Today’s rate movement wasn’t driven by fresh news. Instead, it reflects a delayed reaction to stronger-than-expected manufacturing data released earlier in the week. That report pushed bond yields higher, which usually leads to higher mortgage rates. Because much of the bond market movement happened after lenders had already set pricing, the adjustment showed up today as a small bump rather than a sharp move.
Even with this increase, mortgage rates remain remarkably calm. Over the past couple of weeks, the gap between highs and lows has been narrow, keeping borrowing costs relatively predictable.
For borrowers, the choice between a 30-year and 15-year mortgage continues to come down to flexibility versus long-term savings. A 30-year loan offers lower monthly payments and more breathing room, while a 15-year loan comes with higher payments but dramatically less interest over time. Some buyers choose a 30-year loan and make extra payments when possible to strike a balance between the two.

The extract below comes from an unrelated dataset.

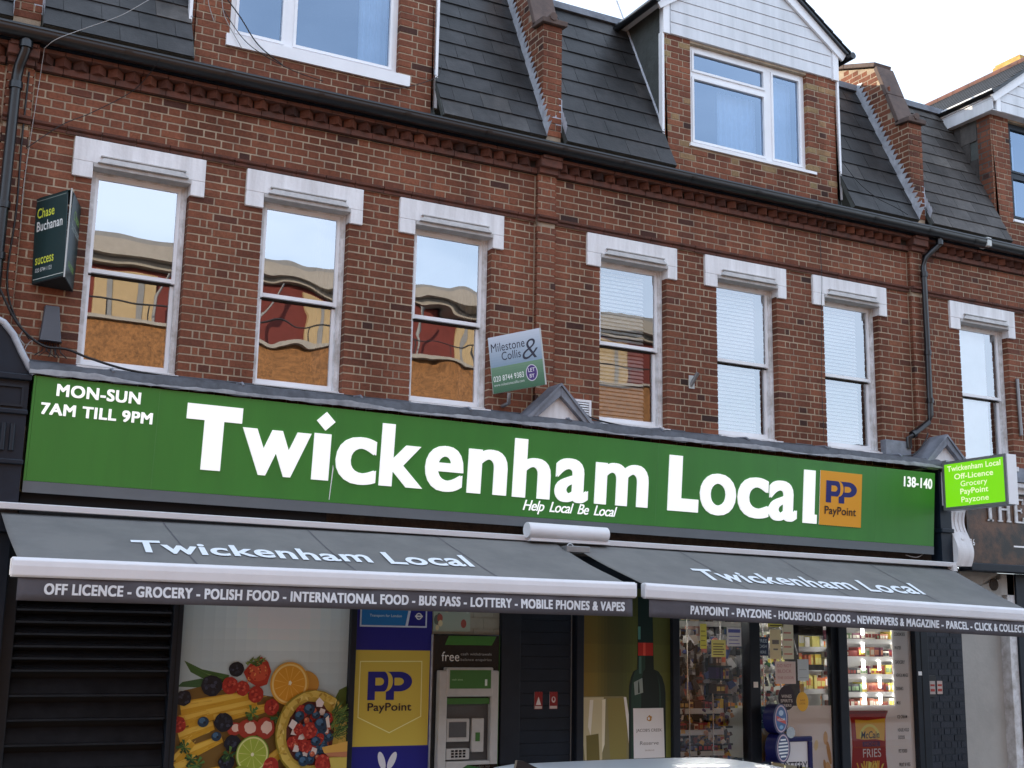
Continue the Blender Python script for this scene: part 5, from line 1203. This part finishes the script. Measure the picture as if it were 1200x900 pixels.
B('lead_top', 'lead', pub, (12.05, 17.0, -.36, .0, 3.665, 3.72)); B('wall_band', 'lead', pub, (12.05, 17, -.05, 0, 3.72, 3.90))
B('fascia_frame', 'navy_frame', pub, (12.0, 17.0, -.26, -.05, 2.56, 2.655), bevel=.01)
B('head_panel', 'beige_render', pub, (12.05, 12.75, -.02, .1, 2.26, 2.56)); B('upper_window_frame', 'navy_frame', pub, (12.98, 17.0, -.05, .1, GZ, 2.56)); MB().tube([(12.62, -.03, 2.42), (12.62, -.02, 2.42)], .075, n=20).build('round_vent', 'old_timber', pub)
for i in range(5): MB().quad((13.25 + i * .74, -.055, .1), (13.87 + i * .74, -.055, .1), (13.87 + i * .74, -.055, 2.3), (13.25 + i * .74, -.055, 2.3)).build('window_pane', 'glass_car', pub)
fP = lambda u, v, d: Vector((u, -.205 - d, v))
def serif(mb_, s, u, base, cap, w_, st):
    """plain serif capitals T H E from strips"""
    t = st; k = .022
    R_ = lambda a, b, c, d: mb_.box(a, b, -.222, -.204, c, d)
    if s == 'T': R_(u + w_ / 2 - t / 2, u + w_ / 2 + t / 2, base + .0, base + cap - k); R_(u, u + w_, base + cap - k, base + cap); R_(u, u + .018, base + cap - .07, base + cap - k); R_(u + w_ - .018, u + w_, base + cap - .07, base + cap - k); R_(u + w_ / 2 - t * 1.1, u + w_ / 2 + t * 1.1, base - .001, base + .018)
    if s == 'H':
        for a in (u, u + w_ - t): R_(a, a + t, base, base + cap); R_(a - .016, a, base, base + .018); R_(a + t, a + t + .016, base, base + .018); R_(a - .016, a, base + cap - .018, base + cap); R_(a + t, a + t + .016, base + cap - .018, base + cap)
        R_(u + t, u + w_ - t, base + cap * .48, base + cap * .56)
    if s == 'E': R_(u, u + t, base, base + cap); R_(u + t, u + w_, base, base + .02); R_(u + t, u + w_, base + cap - .02, base + cap); R_(u + t, u + w_ * .8, base + cap * .48, base + cap * .55); R_(u + w_ - .016, u + w_, base + .02, base + .07); R_(u + w_ - .016, u + w_, base + cap - .07, base + cap - .02); R_(u + w_ * .8 - .012, u + w_ * .8, base + cap * .42, base + cap * .62)
for s, u, w_ in (('T', 12.33, .16), ('H', 12.56, .19), ('E', 12.84, .16), ):
    mb = MB(); serif(mb, s, u, 3.175, .30, w_, .045); mb.build('letter', 'old_white_paint', pub)
line(pub, fP, '136', 12.02, 12.13, 2.865, .075, off=.004, d=.002)
B('picture_line', 'letter_white', pub, (12.80, 13.5, -.206, -.203, 2.875, 2.895))
# white scroll bracket at the right end of the green sign
cs = thing('scroll_bracket', 'white painted scroll console bracket at the right end of the green sign', 'bracket', (11.8, -.3, 2.6))
P = []
for i in range(25):
    t = i / 24; z = 3.30 - t * .70; y = -.30 + .055 * math.sin(t * 6.283) - .03 * t; P.append((y, z))
prof = P + [(-.06, 2.60), (-.06, 3.30)]
MB().prism([(11.66, y, z) for y, z in prof], (.26, 0, 0)).build('scroll', 'white_masonry', cs)
for i in range(4): MB().tube([(11.69 + i * .065, y - .002, z) for y, z in P[2:11]], .008, n=6).build('flute', 'white_masonry', cs)
B('roundel', 'white_masonry', cs, (11.76, 11.82, -.345, -.31, 2.86, 2.93), bevel=.015)
B('side_pilaster', 'navy_paint', cs, (11.48, 11.658, -.30, -.05, 2.55, 3.72)); B('moulding', 'navy_paint', cs, (11.46, 11.66, -.335, -.05, 2.98, 3.03), (11.46, 11.66, -.32, -.05, 3.70, 3.74), bevel=.008)
B('foot', 'white_masonry', cs, (11.56, 11.62, -.39, -.30, 2.53, 2.60))
# navy console at the left end
lc = thing('navy_console', 'dark navy panelled console with curved lead top at the left edge of the green sign', 'console', (.9, -.3, 2.6))
B('shaft', 'navy_paint', lc, (.70, 1.255, -.30, -.02, 2.45, 3.72)); B('cap_moulding', 'navy_paint', lc, (.66, 1.268, -.345, -.02, 3.68, 3.73), bevel=.008); B('middle_moulding', 'navy_paint', lc, (.68, 1.262, -.325, -.02, 3.40, 3.44), bevel=.008); B('middle_moulding', 'navy_paint', lc, (.68, 1.262, -.33, -.02, 2.99, 3.03), bevel=.008)
for i in range(3): MB().tube([(1.02 + i * .07, -.305, 3.10), (1.02 + i * .07, -.305, 3.32)], .022, n=8).build('flute', 'navy_frame', lc)
pf_ = MB()
for b in ((1.0, 1.22, 3.62, 3.64), (1.0, 1.22, 3.46, 3.48), (1.0, 1.02, 3.48, 3.62), (1.2, 1.22, 3.48, 3.62)): pf_.box(b[0], b[1], -.318, -.299, b[2], b[3])
pf_.build('panel_moulding', 'navy_frame', lc)
cv = [(1.29, 3.735), (1.24, 3.80), (1.17, 3.92), (1.10, 4.05), (1.02, 4.14), (.95, 4.17), (.80, 4.17), (.62, 3.735)]
MB().prism([(x, -.28, z) for x, z in cv][::-1], (0, .26, 0)).build('pediment', 'navy_paint', lc)
MB().tube([(x, -.29, z + .01) for x, z in cv[:7]], .026, n=8).build('lead_capping', 'lead_light', lc); MB().prism([(x, -.30, z + .012) for x, z in cv[:7]] + [(x - .02, -.30, z - .012) for x, z in cv[:7][::-1]], (0, .3, 0)).build('lead_cover', 'lead', lc)
# pilaster below the console
lp = thing('navy_pilaster', 'dark navy pilaster running down the left edge of the shopfront', 'pilaster', (.95, -.1, GZ)); B('shaft', 'navy_paint', lp, (.66, 1.24, -.22, .0, GZ, 2.45), bevel=.01)
notice(1.205, 1.235, 1.10, 1.27, (190, 170, 160), 'tiny red and white sticker on the navy pilaster left of the louvre grille', [(None, .1, .9, .3, .3)], (160, 60, 50), y=-.2215, cat='sticker')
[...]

Fixed-rate mortgages remain the preferred option for most borrowers, offering stability in an uncertain economic environment. Adjustable-rate mortgages are available, but with ARM rates often close to or even higher than fixed rates, their appeal has faded unless a borrower plans to sell or refinance before adjustments begin.
Looking ahead, mortgage rates are likely to continue moving sideways unless upcoming inflation or labor data delivers a surprise. For now, rates under 6% are still on the table, and for many borrowers, certainty may be more valuable than waiting for perfect timing.